Given records
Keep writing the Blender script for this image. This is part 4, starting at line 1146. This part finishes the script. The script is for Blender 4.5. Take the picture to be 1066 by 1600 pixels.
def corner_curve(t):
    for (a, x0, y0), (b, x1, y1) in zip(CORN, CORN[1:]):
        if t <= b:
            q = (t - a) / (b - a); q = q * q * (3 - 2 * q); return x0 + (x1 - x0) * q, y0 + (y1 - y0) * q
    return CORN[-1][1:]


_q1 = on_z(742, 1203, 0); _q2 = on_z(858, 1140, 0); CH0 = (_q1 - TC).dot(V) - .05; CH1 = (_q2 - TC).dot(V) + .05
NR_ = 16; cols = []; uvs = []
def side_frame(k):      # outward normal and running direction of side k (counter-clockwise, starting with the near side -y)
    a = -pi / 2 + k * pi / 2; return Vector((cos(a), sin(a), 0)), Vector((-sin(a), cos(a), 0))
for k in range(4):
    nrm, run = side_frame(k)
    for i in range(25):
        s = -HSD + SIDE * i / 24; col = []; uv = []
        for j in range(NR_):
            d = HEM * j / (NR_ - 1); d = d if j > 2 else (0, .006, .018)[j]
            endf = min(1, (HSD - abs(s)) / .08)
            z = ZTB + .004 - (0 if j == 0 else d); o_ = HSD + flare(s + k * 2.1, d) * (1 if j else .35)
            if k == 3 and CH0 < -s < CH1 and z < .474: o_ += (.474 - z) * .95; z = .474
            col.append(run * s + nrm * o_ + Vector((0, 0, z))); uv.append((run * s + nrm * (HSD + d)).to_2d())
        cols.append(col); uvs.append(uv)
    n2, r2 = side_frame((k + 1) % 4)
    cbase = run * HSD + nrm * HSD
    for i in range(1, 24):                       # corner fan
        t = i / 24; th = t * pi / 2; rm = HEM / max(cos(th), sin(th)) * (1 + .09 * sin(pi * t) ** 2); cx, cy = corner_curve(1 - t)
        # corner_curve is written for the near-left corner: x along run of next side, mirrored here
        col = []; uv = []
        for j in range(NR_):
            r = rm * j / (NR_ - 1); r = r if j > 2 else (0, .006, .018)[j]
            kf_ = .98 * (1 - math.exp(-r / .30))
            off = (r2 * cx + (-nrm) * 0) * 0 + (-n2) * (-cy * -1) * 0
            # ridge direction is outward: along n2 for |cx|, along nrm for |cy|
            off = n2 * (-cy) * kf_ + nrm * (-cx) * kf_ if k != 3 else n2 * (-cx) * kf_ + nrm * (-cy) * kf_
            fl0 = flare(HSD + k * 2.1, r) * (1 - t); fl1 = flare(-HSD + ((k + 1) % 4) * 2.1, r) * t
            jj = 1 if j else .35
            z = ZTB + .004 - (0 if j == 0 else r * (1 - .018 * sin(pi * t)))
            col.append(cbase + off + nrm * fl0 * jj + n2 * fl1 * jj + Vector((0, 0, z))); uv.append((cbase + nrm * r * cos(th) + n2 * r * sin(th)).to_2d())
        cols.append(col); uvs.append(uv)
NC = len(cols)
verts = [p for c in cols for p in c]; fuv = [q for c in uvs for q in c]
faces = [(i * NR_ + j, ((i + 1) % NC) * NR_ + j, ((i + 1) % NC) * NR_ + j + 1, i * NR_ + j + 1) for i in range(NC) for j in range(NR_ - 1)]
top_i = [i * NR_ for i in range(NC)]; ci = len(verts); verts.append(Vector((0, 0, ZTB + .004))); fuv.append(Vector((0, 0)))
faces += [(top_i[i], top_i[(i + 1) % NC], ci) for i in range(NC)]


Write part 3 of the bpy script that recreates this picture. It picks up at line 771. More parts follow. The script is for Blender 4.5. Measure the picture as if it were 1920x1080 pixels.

What the task asks
Return only the lines from the beginning of the material up to and including the line with "return CORN[-1][1:]", exactly as written.

Response below
Keep writing the Blender script for this image. This is part 4, starting at line 1146. This part finishes the script. The script is for Blender 4.5. Take the picture to be 1066 by 1600 pixels.
def corner_curve(t):
    for (a, x0, y0), (b, x1, y1) in zip(CORN, CORN[1:]):
        if t <= b:
            q = (t - a) / (b - a); q = q * q * (3 - 2 * q); return x0 + (x1 - x0) * q, y0 + (y1 - y0) * q
    return CORN[-1][1:]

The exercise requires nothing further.